Long before SF mayor Gavin Newsom became a liberal darling for decreeing gay marriage constitutional, he was a hated sleaze-ball with a too-perfect coif and a penchant for "DLC'ing" the poor. Evidence came through his signature initiative, Care Not Cash, which ended San Francisco's policy of handing checks to the homeless and plowed the savings into low-cost transitional housing offering an array of psychological and substance-abuse services. Most suspected the housing wouldn't work, wouldn't come online, or wouldn't be used, and the end result would simply be savings for the city and a worse lot for the poor. The suspicions provoked an outcry, and the outcry drove a strong Green Party challenge that almost denied Newsom the mayorship.

It was one of the more interesting intra-Democratic battles of recent years, very much akin to Clinton's welfare reform, though not done while held hostage to a Republican Congress. That meant Newsom had room to implement his policy as he wanted it and we can get a pretty good idea of how this sort of solution works. So*?
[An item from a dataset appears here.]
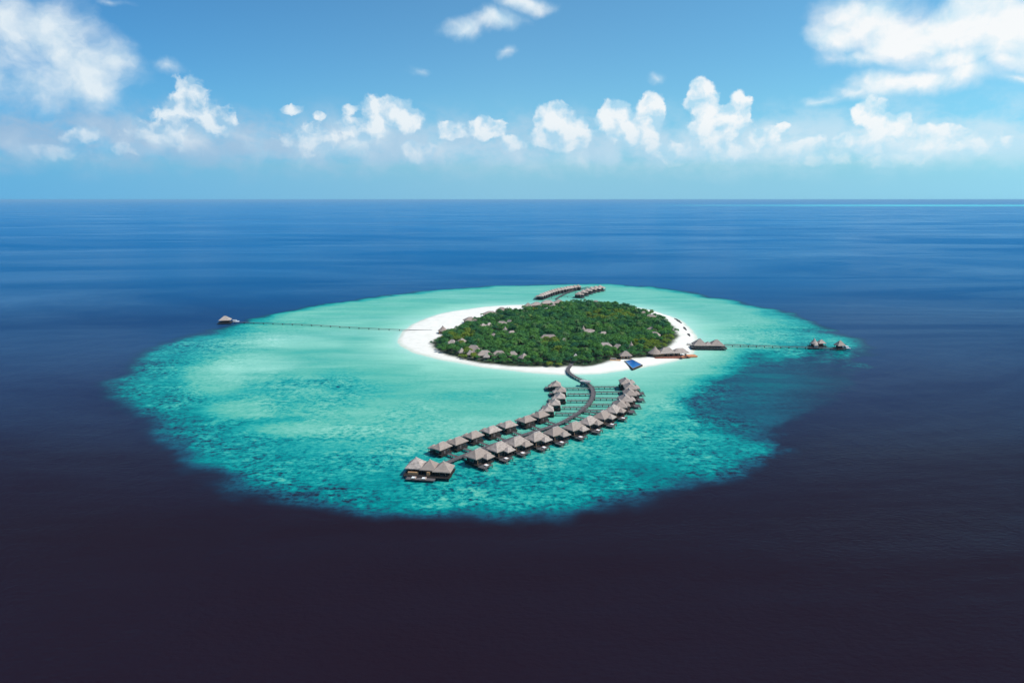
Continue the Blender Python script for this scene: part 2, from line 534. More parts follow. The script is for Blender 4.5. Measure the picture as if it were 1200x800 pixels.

• 800 street people have been moved into "supporting housing" and general assistance rolls for the homeless have been slashed by 73%. That's a hell of a lot better than was expected, optimistic forecasts only saw a 50% reduction in the same timespan. It also means the program has more cash to put towards housing and services, as every dollar saved remains in the Care Not Cash system and is used to shelter more homeless.

• Many of the newly-housed have kept pan handling, as living on $59 a month is nearly impossible.

• It can take up to six months of shelter-living before you get housing.

• The housing, by general consensus, is great. Critics like it, the homeless love it, everyone agrees.

• The plan is focused on the chronically homeless, rather than those who crash with friends and are transient, but not constantly on the streets. That means those doing semi-okay are at a disadvantage compared to those truly living on the streets.

So on the plus side, the rooms are good, the homeless are using them, and the streets are gladly giving up some longtime residents. So far as the negatives go, the reduced checks aren't enough to live on, and more job training and placement is necessary. In addition, those who've been skating by but could use the assistance are being passed over in favor of those in tougher straits. My opinion? The program's a success, it's helping reduce the homeless population while giving a sense of dignity to some who've never had it before:

"I've been waiting four months for my room, and I'm getting it in a few days," said Brian Whitten, 47, at the Multi-Service Center South shelter. "I know it's hard to get by on $59 a month, but hell -- I want my first roof I've had a chance at for a bunch of years. I'll take care of the details once I'm in there."

That's as powerful an argument in favor as any I could think of. One thing about Care Not Cash and the better incarnations of Welfare Reform is that they take dignity seriously; they're consciously designed to integrate folks on the margins of society into America's ethos as well as it's wealth. Now, you can argue over whether or not that's a good thing, but it's an interesting component when compared to programs that do nothing save raising check recipients to a base level of subsistence. It's also something that liberalism, post-New Deal, kinda lost. Social Security was all over the idea of dignity in government help, but the battle's, at a certain point, lost the moral component and just kept fighting over the handout portion. Care Not Cash is a welcome departure from that sort of policy-making.